Dynamic Frequency Iterative Stereo Matching Network for High-Resolution Remote Sensing Image Stereo Matching

Stereo matching of remote sensing images is a crucial step for generating digital surface models in the fields of photogrammetry and remote sensing. Currently, deep learning–based stereo matching methods demonstrate significant advantages in both matching accuracy and efficiency compared to traditional methods. However, high-accuracy matching faces considerable challenges due to temporal inconsistencies in remote sensing stereo image pairs, along with severe occlusions caused by high-rise buildings and large textureless areas commonly found in urban environments.

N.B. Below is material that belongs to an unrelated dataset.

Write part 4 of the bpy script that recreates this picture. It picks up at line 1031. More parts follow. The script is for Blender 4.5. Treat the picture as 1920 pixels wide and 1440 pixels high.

To address these challenges and improve disparity estimation accuracy, this paper proposes an end-to-end dynamic frequency iterative stereo matching network that integrates multi-frequency information and a self-attention mechanism for disparity estimation from high-resolution satellite stereo images. We designed a high- and low-frequency iterative optimization module to capture low-frequency information from large textureless regions and high-frequency information from object edges. This module helps preserve disparity consistency in textureless areas and disparity discontinuity at object edges, thereby maintaining more complete structural details. Furthermore, a self-attention layer is introduced to propagate relevant information from surrounding areas to occluded regions via the self-attention mechanism, mitigating severe occlusion problems caused by tall buildings. The proposed network was evaluated on the US3D and WHU-Stereo remote sensing data sets. Experimental results demonstrate that our network achieves higher accuracy compared to existing state-of-the-art methods. It performs well in textureless and occluded areas, effectively reduces edge blurring, and recovers finer object details.